En moins d'une décennie, le format du webdocumentaire semble avoir trouvé ses marques. Le nombre de ces "narrations interactives" augmente exponentiellement. Et leurs financements requiert parfois plusieurs centaines de milliers d'euros.

Des centaines de milliers d'euros de budget, une adaptation pour la télévision déjà à l'étude et une soirée de lancement à la Société civile des auteurs multimédias (Scam), le 18 novembre, en présence de la présidente d'Arte et de la directrice du journal LeMonde : la sortie de «Fort Mc Money», le nouveau webdoc de David Dufresne est un véritable événément. L'oeuvre se présente comme un jeu documentaire et invite l'internaute à prendre virtuellement le contrôle de Fort McMurray, une ville au coeur de l'industrie pétrolière au nord du Canada.

 

Sept ans plus tôt, le premier webdocumentaire français ne recevait pas autant d'honneur. «La Cité des Mortes », consacré à la ville de Ciudad Juarez au Mexique, a vu le jour sans soutien financier des médias, seulement d'une jeune société de production, Upian, et du Centre national du cinéma et de l'image animée (CNC). Le genre apparaissait alors ultra-confidentiel : qui passerait plus de vingt minutes devant un documentaire sur internet ? Quels producteurs mettraient un gros budget sur la table pour un format qui ne contient aucune publicité ? En quelques années, le webdoc a pourtant bien résisté. « Il a non seulement résisté mais bien plus que ça : la narration interactive ne fait qu'augmenter ! » assure Alexandre Brachet, producteur chez Upian, qui voit ce genre comme « la télévision du XXIème siècle ».


Upian consacre 50% de son chiffre d'affaires à la production de webdocumentaires et, si l'on ne peut pas encore parler de rentabilité- « tout comme on n'en parle pas pour les documentaires », note Alexandre Brachet- la société rentre dans ses frais grâce à ses activités annexes. Ce producteur se réjouit : «Le webdoc est pour l'instant en chantier mais on commence à voir poindre plusieurs sociétés de production qui se lancent sur ce marché». Et ce alors qu'aucun webdocumentaire n'a pour le moment intégré d'espaces publicitaire, même si certains, comme l'Equipe Explore, l'envisagent sérieusement.

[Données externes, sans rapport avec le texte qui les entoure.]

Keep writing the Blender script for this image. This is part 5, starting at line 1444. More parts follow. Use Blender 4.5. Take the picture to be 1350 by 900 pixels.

Un schéma de financement récurrent


Alors peut-on dire que le "webdoc" a trouvé son modèle économique ? «Non, et tant mieux, répond Cédric Mal, fondateur du site Le Blog documentaire, il serait préjudiciable que le modèle soit figé, il est en constante évolution, comme les formes qu'il prend ». Si tous les modèles sont possibles, - aux Etats-Unis,  le visionnage est parfois payant-, les webdocs les plus ambitieux et coûteux ont toutefois un schéma de financement récurrent : ils obtiennent le soutien d'une société de production, la plus importante étant Upian, s'adossent à une grande chaîne publique (France Télévisions, Arte ou RFI) qui assure une partie du financement et une visibilité, nouent des partenariats avec des titres de presse, auxquels s'ajoute une aide conséquente du CNC.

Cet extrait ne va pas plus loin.